L’errore più comune che si riscontra negli allievi, è che le esecuzioni avvengono quasi in apnea e anche dopo aver svolto un esercizio di breve durata, l’atleta o l’allievo si trova in una condizione di stanchezza esagerata. Per migliorare questa condizione, si deve prestare la massima attenzione al meccanismo respiratorio, considerandolo parte integrante del processo di apprendimento e quindi di miglioramento. Spesso ci si allena in apnea, perchè si è concentrati sul tipo di esecuzione da fare e senza volerlo si trattiene aria nei polmoni. Questo è il meccanismo che provoca il rapido affaticamento, il quale può essere evitato solo se, come già detto, si controlla in modo adeguato la respirazione.
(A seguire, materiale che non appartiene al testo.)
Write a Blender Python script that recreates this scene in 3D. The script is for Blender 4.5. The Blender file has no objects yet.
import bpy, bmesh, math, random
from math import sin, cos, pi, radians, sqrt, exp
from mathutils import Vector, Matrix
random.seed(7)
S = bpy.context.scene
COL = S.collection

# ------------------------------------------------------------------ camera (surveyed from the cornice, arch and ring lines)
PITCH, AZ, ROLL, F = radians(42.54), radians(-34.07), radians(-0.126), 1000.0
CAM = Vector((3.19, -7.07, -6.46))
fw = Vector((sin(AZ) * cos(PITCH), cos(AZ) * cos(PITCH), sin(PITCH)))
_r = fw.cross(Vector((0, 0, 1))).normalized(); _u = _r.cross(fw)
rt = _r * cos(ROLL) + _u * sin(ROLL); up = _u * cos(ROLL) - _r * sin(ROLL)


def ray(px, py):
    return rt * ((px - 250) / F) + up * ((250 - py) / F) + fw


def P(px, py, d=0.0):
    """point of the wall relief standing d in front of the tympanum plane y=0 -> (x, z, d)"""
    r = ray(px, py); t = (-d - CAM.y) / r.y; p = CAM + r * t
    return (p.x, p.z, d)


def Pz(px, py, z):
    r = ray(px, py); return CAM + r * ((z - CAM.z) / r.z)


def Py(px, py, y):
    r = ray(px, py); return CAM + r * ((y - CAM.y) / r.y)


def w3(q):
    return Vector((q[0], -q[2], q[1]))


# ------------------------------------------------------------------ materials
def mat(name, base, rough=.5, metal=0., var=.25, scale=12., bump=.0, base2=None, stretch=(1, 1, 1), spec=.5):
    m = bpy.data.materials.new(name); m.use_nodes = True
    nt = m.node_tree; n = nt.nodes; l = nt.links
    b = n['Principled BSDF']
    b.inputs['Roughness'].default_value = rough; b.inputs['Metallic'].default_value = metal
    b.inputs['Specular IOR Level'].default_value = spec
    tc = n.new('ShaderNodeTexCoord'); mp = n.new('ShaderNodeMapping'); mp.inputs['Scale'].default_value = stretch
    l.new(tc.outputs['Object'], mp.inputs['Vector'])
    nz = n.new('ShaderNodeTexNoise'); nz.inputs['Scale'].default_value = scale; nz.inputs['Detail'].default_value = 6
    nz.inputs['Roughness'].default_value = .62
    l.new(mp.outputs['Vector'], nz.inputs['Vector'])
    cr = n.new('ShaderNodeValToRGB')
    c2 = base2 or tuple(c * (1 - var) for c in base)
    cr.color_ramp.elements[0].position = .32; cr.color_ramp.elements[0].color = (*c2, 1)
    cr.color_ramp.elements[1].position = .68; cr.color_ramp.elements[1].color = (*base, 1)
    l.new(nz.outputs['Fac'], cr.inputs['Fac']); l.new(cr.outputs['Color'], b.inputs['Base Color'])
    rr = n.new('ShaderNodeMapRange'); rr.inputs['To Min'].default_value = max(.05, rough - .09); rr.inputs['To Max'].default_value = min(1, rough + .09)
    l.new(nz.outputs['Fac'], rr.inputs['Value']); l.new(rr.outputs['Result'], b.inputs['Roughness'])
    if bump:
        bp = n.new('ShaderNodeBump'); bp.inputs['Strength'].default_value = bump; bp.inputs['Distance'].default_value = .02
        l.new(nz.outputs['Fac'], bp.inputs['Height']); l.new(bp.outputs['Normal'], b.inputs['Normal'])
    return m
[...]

Nella pratica del karate vi è una continua compenetrazione tra KI e TAI (energia vitale e corpo), pertanto il mancato controllo del respiro influisce in senso negativo su tutta la seduta di allenamento. Va ancora detto che questo aspetto dopo qualche anno di pratica, diciamo da secondo dan in poi, deve diventare parte integrante del lavoro di apprendimento perché altrimenti proseguendo solo nella direzione fisica, si andrà incontro ad un appiattimento tecnico. L’unico modo per evitare che questo accada è di orientare la pratica verso un utilizzo corretto del respiro. Il meccanismo corretto della respirazione aiuta a guidare i movimenti del corpo in modo adeguato. Si tratta però di un cambiamento molto complesso, specialmente per chi ha dedicato solo alla forza fisica tutto il suo tempo. Una volta capito che la strada intrapresa è sbagliata, si deve cambiare ed avere la forza di volontà di dare un colpo di spugna a molto di ciò che è stato fatto.
All’inizio se non si fa attenzione ci si può scoraggiare perché si ha l’impressione di non riuscire a percorrere bene il nuovo cammino dove tutto ciò che è fisico deve entrare in contatto con la forza dell’energia interna o vitale. Se si ha la fortuna di non mollare dopo qualche tempo ci si accorgerà di padroneggiare un karate nuovo, diverso, che va al di là di ciò che meramente si vede. Inoltre è sicuramente più adatto a praticare per tanto tempo senza distruggere muscoli, tendini e articolazioni.